Search giant Google has started rolling out 'free SMS' for its free email service Gmail and paid email service Google Apps customers in India. The service allows users to send SMSes to mobile phones from chat windows. Users have to add mobile numbers of their contacts in the email address book and they are set.
The service starts with 50 SMS credits for each user, every sent SMS costing one credit. Every reply received adds on 5 credits subject to the maximum level being 50 SMS at any given time. There is no official statement from Google on the launch of this service, however the service has gone live this evening in the chat windows of many users.
Google is rolling out the service in partnership with cellular operators, which means they would share revenue with Google out of SMSes users on their network send. It specifies a way to buy more SMS credits. "You can always send an SMS to your own phone, and then reply to that message multiple times. Every time you send a reply message, your SMS credit is increased by five. Effectively, you're buying more messages by paying your phone company for these outgoing messages," it writes on its chat help portal.

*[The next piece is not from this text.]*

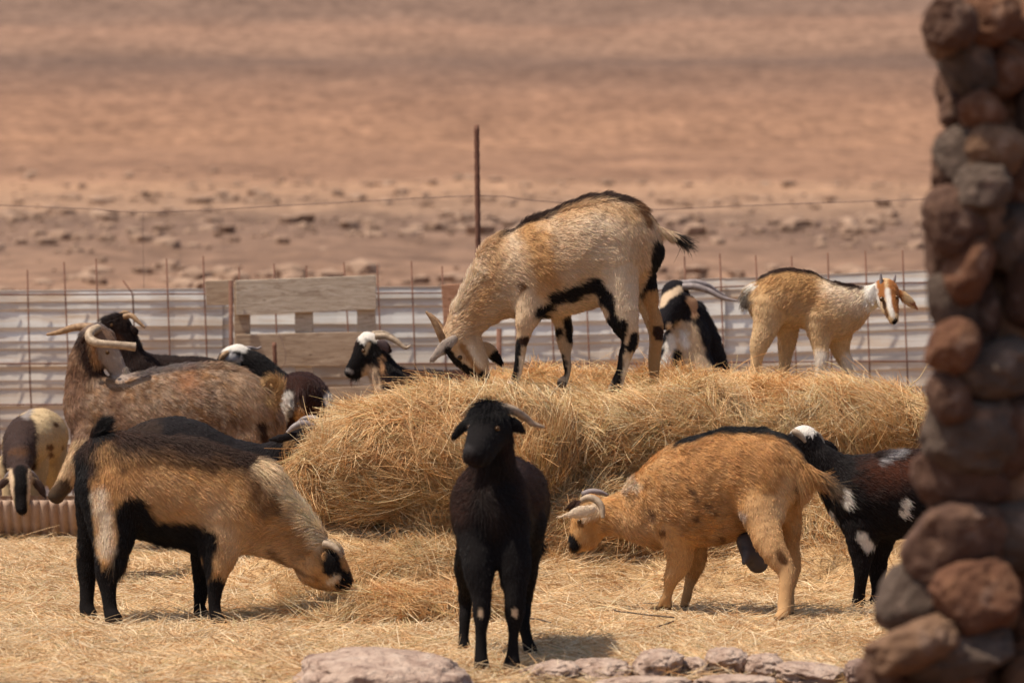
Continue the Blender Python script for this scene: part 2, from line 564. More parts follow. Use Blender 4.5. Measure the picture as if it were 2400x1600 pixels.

The service currently supports eight cellular operators including Aircel, Idea, Loop Mobile, MTS, Reliance, Tata DoCoMo, Tata Indicom and some circles of Vodafone. BSNL, MTNL and Airtel are not supported yet.
The SMSes sent from Gmail chat are delivered to mobile phones while replies from the mobile phone come into the chat window. For the mobile phone user, the reply is charged at local SMS rate as per her/his normal billing plan.
If no replies are received to any of the 50 SMSes sent and the credit balance come down to zero, Google says, "...it will increase back up to one 24 hours later. So, you won't ever be locked out of the system."